Figures released by the Korea Airports Corporation show that the three budget carriers shared 46.9 percent of the market for the first two months of the year. That share has continued to increase since 2008, when budget airlines accounted for only 16.8 percent of passengers between Gimpo and Seoul airports. By the last quarter of 2009, that figure had risen to 39.5 percent and if the trend continues, will soon have the low-cost airlines outperforming full-service carriers, Korean Air and Asiana Airlines, on the route.

The rise is in part attributable to the cost issue and also the fact that safety and service concerns the public once had with budget airlines have dissipated. Budget carriers are making inroads on other routes within Korea also, holding 30 percent of the domestic market at the end of last year. Low-cost airlines hope to grab a bigger share of the international pie as well. Jin Air, which currently flies from Incheon to Bangkok, will add flights to Guam from April. Jeju Air, the first budget carrier to offer international flights in March 2009, will begin a fifth route, from Gimpo to Nagoya, Japan, on March 29

Task force against Halla cable car
A 40-year long debate on whether to install a cable car system on Mount Halla has entered a new phase. A task force set up by the Jeju provincial government to conduct a feasibility study and assess the impact of such a system revealed its research results in a press conference. Its analysis showed that the proposed cable car between Yeongsil and the peak of Mount Halla would have a profound negative impact on the ecological environment and damage the landscape of the UNESCO world natural heritage site.

The team further stated that the controversial installation of such a system should not be determined based solely on economic reasons. “Even if a cable car on Mount Halla could be installed legally due to eased restrictions, the controversial issue should be resolved by an open-access policy utilizing discussion and considering the environmental impact, financial feasibility and opinions of Jeju residents as a whole.”

The provincial government said that a final decision would be made after holding a series of public hearings to weigh public opinions and reach consensus on the issue.

Visitors move away from package tours
Eight out of 10 tourists to Jeju are return visitors, according to a survey conducted by the Jeju Special Self-Governing Provincial Tourism Association on March 9. The survey found that 83.8 percent of 4,962 Korean tourists over 15 who travelled to Jeju last year had been to the island more than once. Almost half (43.6 percent) had visited Jeju four or more times, followed by those who had visited twice (23.4 percent) or three times (16.9 percent). In terms of occupation, those who visited four or more times were evenly distributed, excepting students.
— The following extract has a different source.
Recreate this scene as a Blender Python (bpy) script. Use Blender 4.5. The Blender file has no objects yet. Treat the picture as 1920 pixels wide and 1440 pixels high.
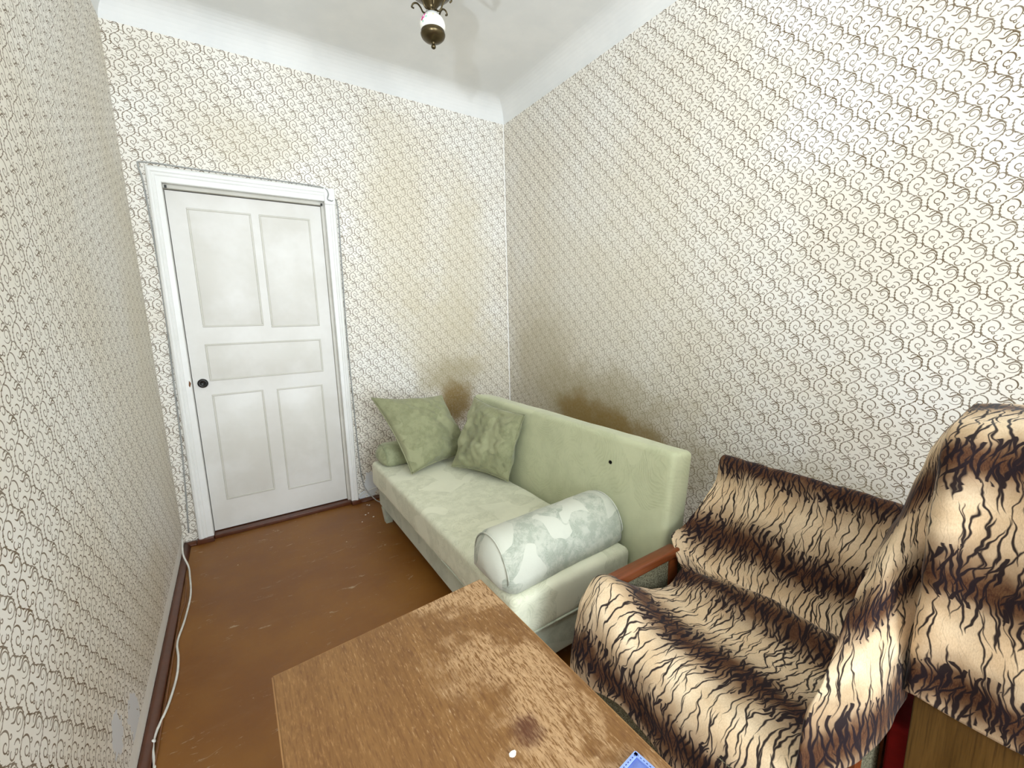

The survey results also indicate that 76 percent of visitors were independent travelers while the popularity of package tours has declined. Recreation and sightseeing topped the reasons for travel at 64.6 percent, followed by conference or business (15.9 percent), sport (14.9 percent) and visits to relatives (4.3 percent). Just under half (49.2 percent) of all visitors to the island stayed for two nights. The majority (58.5 percent) rented cars to get around the island.

Jeju to focus on foreign languages
As part of plans to become an international tourism hub, the Jeju Special Self-Governing Province plans to have 60,000 fluent foreign language speakers on the island by 2020. The language education program, targeting civil servants, citizens and tourism workers, will be part of a planned 2.7 trillion won investment to forge an environment where foreign languages are commonly used. Also included is the establishment of the Jeju Global Education City, on which work has begun; the increased use of Korean and foreign languages for street signs; and the use of English for official documents and official meetings.

Officials plan to offer specialized English, Japanese and Chinese language classes to civil servants with the intention of producing 100 employees specializing in foreign languages by 2013. The provincial government also plans to increase the number of foreign civil servants working in international relations and investment inducement.

“We will seek to make Jeju a tourism hub in Northeast Asia by solidifying a foreign-language infrastructure that will enable people to use foreign languages freely in their everyday lives,” said Kim Su Byeong, a senior provincial government official.